Part of the power of this novel is conveyed by the fact that through their various trials and separations, I was fervently hoping that they would find a way to stay together in spite not simply of the social pressures they would face, but of the fact that I have already read Home and know that they are together at least long enough to have a child and lose one another in the social maelstrom that brings on. It has become clear, however, that Robinson does not simply eschew happy endings. She calls into question the concept of endings themselves: in this series, which opens up continually to new facets of the questions John Ames was asking when we started, to new, deeper looks at characters whose plots have already closed in other volumes. As a reader, I am capable of revisiting certain questions and ideas many times – Robinson seems to have known this before I did.

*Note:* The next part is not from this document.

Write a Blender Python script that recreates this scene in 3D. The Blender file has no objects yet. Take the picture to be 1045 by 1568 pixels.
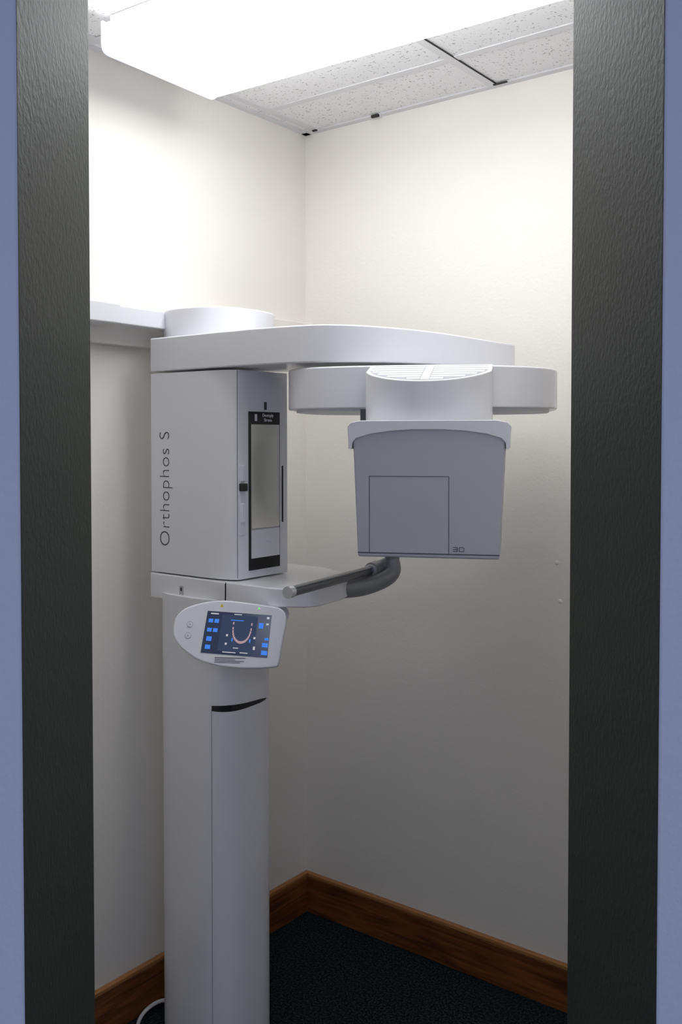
import bpy, bmesh, math
from mathutils import Vector, Matrix
scene = bpy.context.scene
COL = scene.collection
rad = math.radians

# ---------------------------------------------------------------- materials
def mat(name, color, rough=0.5, metal=0.0, bump=None, emit=None, estr=0, spec=0.5, coat=0):
    m = bpy.data.materials.new(name); m.use_nodes = True
    nt = m.node_tree; b = nt.nodes['Principled BSDF']
    b.inputs['Base Color'].default_value = (*color, 1)
    b.inputs['Roughness'].default_value = rough
    b.inputs['Metallic'].default_value = metal
    b.inputs['Specular IOR Level'].default_value = spec
    b.inputs['Coat Weight'].default_value = coat
    if emit:
        b.inputs['Emission Color'].default_value = (*emit, 1)
        b.inputs['Emission Strength'].default_value = estr
    if bump:
        sc, st, dist = bump
        tc = nt.nodes.new('ShaderNodeTexCoord')
        n = nt.nodes.new('ShaderNodeTexNoise'); n.inputs['Scale'].default_value = sc
        n.inputs['Detail'].default_value = 2
        bp = nt.nodes.new('ShaderNodeBump'); bp.inputs['Strength'].default_value = st
        bp.inputs['Distance'].default_value = dist
        nt.links.new(tc.outputs['Object'], n.inputs['Vector'])
        nt.links.new(n.outputs['Fac'], bp.inputs['Height'])
        nt.links.new(bp.outputs['Normal'], b.inputs['Normal'])
    return m

def speckle(name, c1, c2, scale, lo, hi, rough=0.9, bump=0.0, bd=0.002, kind='noise'):
    m = mat(name, c1, rough)
    nt = m.node_tree; b = nt.nodes['Principled BSDF']
    tc = nt.nodes.new('ShaderNodeTexCoord')
    if kind == 'noise':
        n = nt.nodes.new('ShaderNodeTexNoise'); n.inputs['Detail'].default_value = 2; out = n.outputs['Fac']
    else:
        n = nt.nodes.new('ShaderNodeTexVoronoi'); out = n.outputs['Distance']
    n.inputs['Scale'].default_value = scale
    r = nt.nodes.new('ShaderNodeValToRGB')
    r.color_ramp.elements[0].position = lo; r.color_ramp.elements[0].color = (*c2, 1)
    r.color_ramp.elements[1].position = hi; r.color_ramp.elements[1].color = (*c1, 1)
    nt.links.new(tc.outputs['Object'], n.inputs['Vector'])
    nt.links.new(out, r.inputs['Fac'])
    nt.links.new(r.outputs['Color'], b.inputs['Base Color'])
    if bump:
        bp = nt.nodes.new('ShaderNodeBump'); bp.inputs['Strength'].default_value = bump
        bp.inputs['Distance'].default_value = bd
        nt.links.new(out, bp.inputs['Height']); nt.links.new(bp.outputs['Normal'], b.inputs['Normal'])
    return m

def wood(name, along):
    m = mat(name, (0.2, 0.08, 0.03), 0.35)
    nt = m.node_tree; b = nt.nodes['Principled BSDF']
    tc = nt.nodes.new('ShaderNodeTexCoord'); mp = nt.nodes.new('ShaderNodeMapping')
    mp.inputs['Scale'].default_value = (1.2, 14, 14) if along == 'x' else (14, 1.2, 14)
    n = nt.nodes.new('ShaderNodeTexNoise'); n.inputs['Scale'].default_value = 3.5
    n.inputs['Detail'].default_value = 7; n.inputs['Distortion'].default_value = 1.2
    r = nt.nodes.new('ShaderNodeValToRGB')
    r.color_ramp.elements[0].position = 0.35; r.color_ramp.elements[0].color = (0.080, 0.025, 0.008, 1)
    r.color_ramp.elements[1].position = 0.65; r.color_ramp.elements[1].color = (0.25, 0.088, 0.026, 1)
    nt.links.new(tc.outputs['Object'], mp.inputs['Vector']); nt.links.new(mp.outputs['Vector'], n.inputs['Vector'])
    nt.links.new(n.outputs['Fac'], r.inputs['Fac']); nt.links.new(r.outputs['Color'], b.inputs['Base Color'])
    return m

M_wall = mat('wall_paint_cream', (0.85, 0.815, 0.765), 0.6, bump=(110, 0.15, 0.003))
M_hall = mat('hall_paint_pale_blue', (0.52, 0.57, 0.73), 0.6, bump=(120, 0.30, 0.003))
M_dark = mat('doorway_paint_dark_olive', (0.034, 0.040, 0.031), 0.62, bump=(110, 0.40, 0.0035), spec=0.25)
M_tile = speckle('ceiling_tile_fissured', (0.84, 0.84, 0.85), (0.45, 0.45, 0.46), 140, 0.32, 0.38, 0.9, 0.12)
M_tbar = mat('ceiling_grid_white', (0.70, 0.70, 0.72), 0.4)
M_gap = mat('shadow_gap_black', (0.03, 0.03, 0.03), 0.8)
M_floor = speckle('carpet_charcoal', (0.030, 0.045, 0.052), (0.005, 0.008, 0.010), 170, 0.42, 0.64, 1.0, 0.8, 0.004)
M_floor.node_tree.nodes['Principled BSDF'].inputs['Specular IOR Level'].default_value = 0.1
M_woodx = wood('oak_baseboard_x', 'x'); M_woody = wood('oak_baseboard_y', 'y')
M_cap = mat('oak_cap_light', (0.42, 0.19, 0.065), 0.35)
M_white = mat('white_enamel', (0.79, 0.795, 0.83), 0.30, coat=0.3)
M_white2 = mat('white_plastic', (0.76, 0.765, 0.81), 0.4)
M_head_shade = mat('head_plastic_shaded', (0.50, 0.50, 0.56), 0.38)
M_groove = mat('panel_groove_grey', (0.10, 0.10, 0.12), 0.6)
M_vent = mat('vent_recess_grey', (0.42, 0.42, 0.45), 0.6)
M_seam = mat('seam_grey', (0.42, 0.42, 0.44), 0.6)
M_black = mat('black_gloss', (0.012, 0.012, 0.014), 0.25)
M_text = mat('dark_grey_lettering', (0.05, 0.05, 0.06), 0.5)
M_panelgrey = mat('insert_mirror', (0.70, 0.70, 0.67), 0.16, metal=0.6)
M_chrome = mat('brushed_steel_dark', (0.14, 0.15, 0.165), 0.24, metal=0.85)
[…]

Ferrante’s great achievement is to examine the formation of a self over the course of a single character’s lifetime and a single friendship. Her character, Lena, wants to be her truest, best self alone and struggles throughout her life with the fact that she can only rise to the demands of that self through her friendship with Lila. Society seems to exist to limit her and her need for Lila is as often a source of frustration as liberation. Robinson’s world view has similarities in that the world is inherently limiting and destructive. But there is little sense that anyone might ever hope to stand up to it alone. Jack certainly can’t, and we see that Della’s proud position of status is, in her own eyes, empty and stultifying. These two can offer each other a way to be themselves that is not available to them as individuals, if they can muster the courage to take it. In the series, Robinson examines the social formation of the self, the soul, through many different characters, each trying to assert some individual sense of self and finding that impossible outside of the web of relationships that reveals them.